Control the quality of the audio with -vbr: the scale is 1-5, where 5 is best quality. Actually, even a vbr of 1 should be good enough for your purposes. See here for more detail. -ac 2 means that ffmpeg will output 2 audio channels, mixing down if necessary; you only really need to use it if you think people will send in 5.1 surround sound audio or something.

-movflags faststart is required for internet MP4 video.

WEBM

.webm is a little more complicated. libvpx (the VP8 encoder) should have a crf mode that will work in a similar way to x264's, but it is currently broken. Unfortunately, you'll have to target a bit rate instead. For standard definition, 1000kb/s should give very good quality (in fact, that is probably overkill). For full 1080p HD, about 5000kb/s will give really good quality (again, you can probably go lower - try it out and see). About 2200kb/s should do it for 720p.

ffmpeg -i input.avi -c:v libvpx -b:v 1000k \
-c:a libvorbis -q:a 4 -ac 2 output.webm

NOTE - make sure you use libvorbis (the xiph.org encoder lib), NOT vorbis (the inferior internal ffmpeg encoder). Set the quality with -q:a: the range is -1-10, where 10 is best quality, and 5 is indistinguishable from an original CD. 3 or 4 should be adequate for online streaming purposes.

Subtitles & scale video

To hardcode subtitles, you have to first extract them from the original file, then use either the ass filter or the subtitles filter to encode them. Using the subtitles filter:

ffmpeg -i input.mkv -map 0:s:0 -c:s ass subtitle.ass
ffmpeg -i input.mkv -filter:v 'subtitles=subtitle.ass' \
-c:v libx264 -crf 24 -preset veryfast \
-c:a libfdk_aac -vbr 3 -movflags faststart output.mp4 \
-filter:v 'subtitles=subtitle.ass' \
-c:v libvpx -b:v 1000k \
-c:a libvorbid -q:a 4 output.webm

To scale videos, use the scale filter. -1:480 means 'for the width, keep the input aspect ratio, and scale the height to 480'.

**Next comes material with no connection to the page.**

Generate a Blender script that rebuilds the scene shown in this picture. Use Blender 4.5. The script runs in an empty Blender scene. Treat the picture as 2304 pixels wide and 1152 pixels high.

ffmpeg -i input.avi -filter:v 'scale=-1:480' \
-c:v libx264 -crf 24 -preset veryfast \
-c:a libfdk_aac -vbr 3 -movflags faststart output.mp4 \
-filter:v 'scale:-1:480' \
-c:v libvpx -b:v 1000k \
-c:a libvorbid -q:a 4 output.webm

You can combine the scale and subtitle filters like so:

ffmpeg -i input.mkv -filter:v 'scale=-1:480,subtitles=subtitle.ass' \
-c:v libx264 -crf 24 -preset veryfast \
-c:a libfdk_aac -vbr 3 -movflags faststart output.mp4 \
-filter:v 'scale:-1:480,subtitles=subtitle.ass' \
-c:v libvpx -b:v 1000k \
-c:a libvorbid -q:a 4 output.webm

You'd probably want to use a bash script to detect the input height and test the existence of subtitles; I'd personally use mediainfo to find that information, it's pretty amenable to regex.

That should be enough to get you going.